Home Christian Post Afghanistan faces humanitarian strain as mass displacement grows

Afghanistan faces humanitarian strain as mass displacement grows



Afghanistan — already struggling to feed its population — is facing a deepening humanitarian emergency as regional instability drives new waves of displacement.

By Nathan Morley

In 2025 alone, more than 1 million Afghans returned from Iran, overwhelming Afghanistan’s fragile aid system and triggering a fresh cycle of internal movement. The U.N. refugee agency has warned that forced or pressured returns could destabilize the wider region.

Now, a surge in U.S. and Israeli strikes inside Iran is raising fears of a broader refugee crisis. 

Listen to Nathan Morley’s report

As power grids fail, cities evacuate and security deteriorates, millions of people in Iran — including refugees displaced by earlier conflicts — are confronting a stark choice: stay or flee. Iran is not just another state caught in regional turmoil. It is one of the world’s largest refugee‑hosting countries, sheltering an estimated 3.8 million Afghans. That includes roughly 750,000 registered refugees and more than 2.6 million undocumented Afghans who escaped decades of war.

For many Afghan refugees in Iran, the current crisis compounds years of uncertainty. Large numbers have lived in the country for decades without permanent legal status. Economic pressure and political tensions have led to tighter migration rules and rising deportations. 

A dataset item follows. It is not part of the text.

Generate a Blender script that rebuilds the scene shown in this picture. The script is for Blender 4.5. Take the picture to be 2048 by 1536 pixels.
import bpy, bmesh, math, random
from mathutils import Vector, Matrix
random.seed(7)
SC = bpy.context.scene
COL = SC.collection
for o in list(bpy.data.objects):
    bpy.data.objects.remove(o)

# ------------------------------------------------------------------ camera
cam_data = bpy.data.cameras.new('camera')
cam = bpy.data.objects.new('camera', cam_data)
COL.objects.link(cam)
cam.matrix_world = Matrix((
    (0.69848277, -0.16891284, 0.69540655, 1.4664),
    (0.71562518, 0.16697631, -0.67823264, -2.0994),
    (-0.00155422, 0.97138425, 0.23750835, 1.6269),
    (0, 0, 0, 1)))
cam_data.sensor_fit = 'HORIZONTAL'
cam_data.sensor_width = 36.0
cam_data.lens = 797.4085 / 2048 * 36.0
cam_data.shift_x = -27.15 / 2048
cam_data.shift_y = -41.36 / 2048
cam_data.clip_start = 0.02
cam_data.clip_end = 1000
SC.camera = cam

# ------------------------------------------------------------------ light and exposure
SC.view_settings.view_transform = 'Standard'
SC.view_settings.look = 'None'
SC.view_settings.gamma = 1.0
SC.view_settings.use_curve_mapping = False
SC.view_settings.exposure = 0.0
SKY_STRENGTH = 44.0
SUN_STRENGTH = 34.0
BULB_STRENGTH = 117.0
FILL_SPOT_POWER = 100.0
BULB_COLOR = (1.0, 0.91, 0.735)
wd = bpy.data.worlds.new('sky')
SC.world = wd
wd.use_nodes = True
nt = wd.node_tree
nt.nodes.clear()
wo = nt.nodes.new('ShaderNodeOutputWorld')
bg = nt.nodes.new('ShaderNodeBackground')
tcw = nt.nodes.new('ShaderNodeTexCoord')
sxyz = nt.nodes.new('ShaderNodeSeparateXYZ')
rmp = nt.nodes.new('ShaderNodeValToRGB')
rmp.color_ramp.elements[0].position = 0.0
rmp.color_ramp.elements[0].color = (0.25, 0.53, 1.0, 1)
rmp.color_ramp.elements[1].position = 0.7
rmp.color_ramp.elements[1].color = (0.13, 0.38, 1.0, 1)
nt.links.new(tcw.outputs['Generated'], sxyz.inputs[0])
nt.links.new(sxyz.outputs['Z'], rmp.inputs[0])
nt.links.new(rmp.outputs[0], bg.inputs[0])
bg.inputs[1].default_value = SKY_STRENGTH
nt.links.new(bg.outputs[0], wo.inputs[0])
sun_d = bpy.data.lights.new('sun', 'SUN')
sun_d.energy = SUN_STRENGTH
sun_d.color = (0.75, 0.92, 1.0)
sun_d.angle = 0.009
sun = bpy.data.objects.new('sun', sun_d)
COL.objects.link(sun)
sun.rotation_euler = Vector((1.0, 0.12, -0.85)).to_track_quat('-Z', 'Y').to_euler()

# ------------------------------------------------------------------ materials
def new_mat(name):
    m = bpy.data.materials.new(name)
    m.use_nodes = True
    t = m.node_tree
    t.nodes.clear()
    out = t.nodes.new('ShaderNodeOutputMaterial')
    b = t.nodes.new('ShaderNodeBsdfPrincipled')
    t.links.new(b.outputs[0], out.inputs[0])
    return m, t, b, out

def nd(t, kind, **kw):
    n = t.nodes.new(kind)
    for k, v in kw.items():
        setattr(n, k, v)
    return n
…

A parallel crisis is unfolding in Pakistan, home to around 3 million Afghan refugees. Over the past year, Islamabad has accelerated deportations of undocumented Afghans and those with expired temporary permits, saying it can no longer cope.  Kabul, already overwhelmed, is struggling to absorb the returnees — more than two‑thirds of whom have never lived in Afghanistan.

With humanitarian budgets stretched thin by donor cuts and U.S. aid freezes, many returnees face limited options for survival. Aid officials warn that some may attempt the dangerous journey toward Europe.